Reproduce the data below in full and exclude every picture.
####
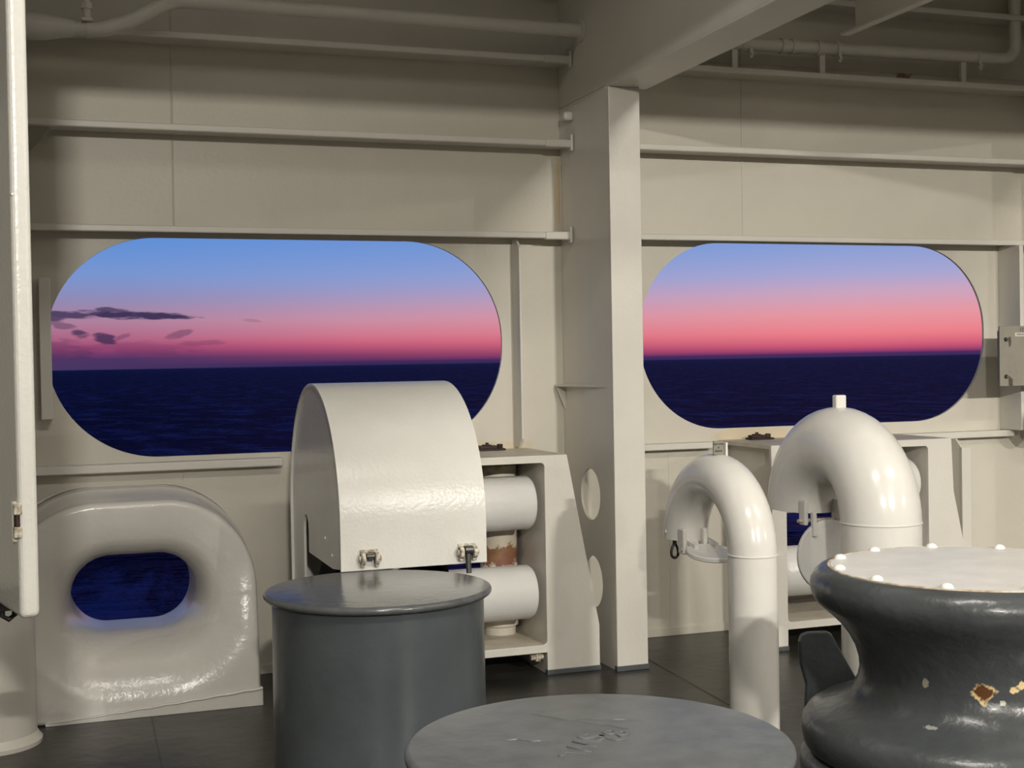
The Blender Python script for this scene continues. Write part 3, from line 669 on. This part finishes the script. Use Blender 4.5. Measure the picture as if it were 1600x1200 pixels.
lathe('cover_seam', [(.399, .99), (.4005, 1.0035), (.406, 1.003), (.407, .99)], 'coverring', t, n=128, c=(cx, cy, 0))
for k in range(12):
    a = math.radians(k*30+11); c = (cx+.384*math.cos(a), cy+.384*math.sin(a), 1.003)
    lathe('dome_nut', [(.018, 0), (.0165, .005), (.012, .0095), (.006, .012), (0, .0125)], 'white', cv, n=20, c=c)
# dark fin at the far side of the drum
fin = [(2.30, .30), (2.405, .30), (2.52, .50), (2.468, .585), (2.428, .65), (2.408, .686), (2.392, .697), (2.32, .70), (2.298, .694), (2.288, .672), (2.292, .60), (2.312, .53)]
o = plate('rope_guard_fin', fin, [], 'y', 3.74, .022, 'capstan', t, bevel=.006)
box('fin_foot', 2.34, 2.44, 3.50, 3.77, .0, .32, 'capstan', t)

# ------------------------------------------------------------------ junction box at the right edge
t = thing('junction_box', (5.6, 6.5, 1.6), 'beige-grey junction box with marking 12, at the right edge beside the window', 'junction box')
box('case', 5.41, 5.85, 6.505, 6.57, 1.43, 1.74, 'box', t, bevel=.004)
box('lid', 5.365, 5.85, 6.492, 6.505, 1.405, 1.765, 'box', t, bevel=.002)
box('mounting_bracket', 5.78, 5.81, 6.57, W, 1.45, 1.72, 'frame', t)
for z in (1.685, 1.462):
    lathe('screw', [(0, 6.478), (.009, 6.478), (.013, 6.486), (.013, 6.493)], 'steel', t, axis='y', n=16, c=(5.408, 0, z))
lb = box('label_strip', 5.475, 5.66, 6.4895, 6.492, 1.703, 1.725, 'label', t, bevel=0)
text('marking', '12', .032, face_cam((5.525, 6.4915, 1.742)), 'ink', t, ext=.0004)
text('label_lettering', 'EMERGENCY LIGHT', .014, face_cam((5.55, 6.489, 1.714)), 'ink', lb, ext=.0004)
# round bracket below it
lathe('pipe_flange', [(0, 6.60), (.10, 6.60), (.11, 6.61), (.11, 6.64), (.05, 6.65), (.05, W)], 'frame', axis='y', n=48, c=(5.80, 0, 1.17), props=T('round cream flange at the right edge below the junction box', 'flange'))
####
EXERCISE OUTPUT:
The Blender Python script for this scene continues. Write part 3, from line 669 on. This part finishes the script. Use Blender 4.5. Measure the picture as if it were 1600x1200 pixels.
lathe('cover_seam', [(.399, .99), (.4005, 1.0035), (.406, 1.003), (.407, .99)], 'coverring', t, n=128, c=(cx, cy, 0))
for k in range(12):
    a = math.radians(k*30+11); c = (cx+.384*math.cos(a), cy+.384*math.sin(a), 1.003)
    lathe('dome_nut', [(.018, 0), (.0165, .005), (.012, .0095), (.006, .012), (0, .0125)], 'white', cv, n=20, c=c)
# dark fin at the far side of the drum
fin = [(2.30, .30), (2.405, .30), (2.52, .50), (2.468, .585), (2.428, .65), (2.408, .686), (2.392, .697), (2.32, .70), (2.298, .694), (2.288, .672), (2.292, .60), (2.312, .53)]
o = plate('rope_guard_fin', fin, [], 'y', 3.74, .022, 'capstan', t, bevel=.006)
box('fin_foot', 2.34, 2.44, 3.50, 3.77, .0, .32, 'capstan', t)

# ------------------------------------------------------------------ junction box at the right edge
t = thing('junction_box', (5.6, 6.5, 1.6), 'beige-grey junction box with marking 12, at the right edge beside the window', 'junction box')
box('case', 5.41, 5.85, 6.505, 6.57, 1.43, 1.74, 'box', t, bevel=.004)
box('lid', 5.365, 5.85, 6.492, 6.505, 1.405, 1.765, 'box', t, bevel=.002)
box('mounting_bracket', 5.78, 5.81, 6.57, W, 1.45, 1.72, 'frame', t)
for z in (1.685, 1.462):
    lathe('screw', [(0, 6.478), (.009, 6.478), (.013, 6.486), (.013, 6.493)], 'steel', t, axis='y', n=16, c=(5.408, 0, z))
lb = box('label_strip', 5.475, 5.66, 6.4895, 6.492, 1.703, 1.725, 'label', t, bevel=0)
text('marking', '12', .032, face_cam((5.525, 6.4915, 1.742)), 'ink', t, ext=.0004)
text('label_lettering', 'EMERGENCY LIGHT', .014, face_cam((5.55, 6.489, 1.714)), 'ink', lb, ext=.0004)
# round bracket below it
lathe('pipe_flange', [(0, 6.60), (.10, 6.60), (.11, 6.61), (.11, 6.64), (.05, 6.65), (.05, W)], 'frame', axis='y', n=48, c=(5.80, 0, 1.17), props=T('round cream flange at the right edge below the junction box', 'flange'))